The chase for a cheap Unilever deal offered up by Brexit was too good for Kraft Heinz to forgo. But the swift nature of the rebuff and its retreat has brought all the arguments about the nature and value of short-term or long-term objectives out into the open again. One of the major shareholders in Kraft Heinz was the investor Warren Buffett, who has always portrayed himself and his investment vehicle, Berkshire Hathaway, as investing for the long term and not wishing to make too many waves. But times are hard in the world of big-brand food companies, where traditionally he has placed his long-term bets. Growth has slowed. And he finds himself in a difficult place.

And so does Unilever’s Paul Polman. The traditional way of keeping an unwelcome approach at arm’s length is to announce a frenzied plan to provide short-term comfort for any investors who might have rather fancied taking the deal. But Polman is a highly regarded exponent of the concept of sustainability and stakeholder capitalism, and a prominent member of the global sustainability community. ‘If you want to solve all these issues like climate change, food security, poverty alleviation or access to clean drinking water or education, you cannot be victim to quarterly reporting,’ he said at Stanford Graduate School of Business last year. But companies do take the short-term approach. ‘They would forgo doing the right decisions long-term if it affects their quarterly profits versus market guidance. We have become very myopic.’

So the post-referendum disruption to the economy and the business world has reawakened the debate. Back in 2012 John Kay produced his review of equity markets and long-term decision making for what was then the government’s Department of Business, Innovation and Skills. The abandonment of quarterly reporting and its encouragement of short-term micromanagement of business was one of its broad recommendations. And what has now become the Department of Business, Energy and Industrial Strategy (BEIS) is now in the midst of a review of corporate governance. On top of this, both Kay’s opinions and the fallout from events such as the Kraft Heinz/Unilever bid have focused views. 

Kay himself, in his submission to the review, makes the point that the Investor Forum set up in the wake of his review has refocused attention. It has generally been successful at making sure that the wider problems of short-termism are properly understood. But, as Kay puts it: ‘Where there has been little success is in weaning either asset managers or their clients off the futile obsession with frequent performance measurement and benchmarking, and towards an emphasis on five-year absolute returns.’

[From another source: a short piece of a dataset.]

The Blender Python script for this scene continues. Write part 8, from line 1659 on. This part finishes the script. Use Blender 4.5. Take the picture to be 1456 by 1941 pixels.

What events such as the Unilever/Kraft Heinz bust-up show us is that business has become a much greater part of the national debate. There have been a series of arguments about the tax affairs of global businesses, the pension funding responsibilities of business tycoons, the huge disparity between executive pay and average remuneration. Business is no longer an arcane world that largely goes unregarded and unchallenged. All of these issues are now very public. 

This in a small way is reflected in the public’s apparent desire for Unilever to remain unscathed by scavenging bully Kraft Heinz. Kay sums up this change in his evidence to the current review: ‘Public concern for corporate governance is a proper concern for the legitimacy and propriety of the authority that is vested in the senior executives of large businesses.’ He adds that the correct answer to the question ‘what gives them the right to do that?’ is, or should be, ‘they acquire that right by virtue of their contribution to society in delivering goods and services that people want, in providing financially and emotionally satisfying employment, in earning profits that reward entrepreneurship and innovation and that underpin returns to long-term savings, and by improving the social and economic life of the communities they operate in.’ 

And that pretty much sums up the debate. Businesses now have to show clearly what right they have to do what they are doing in the wider world.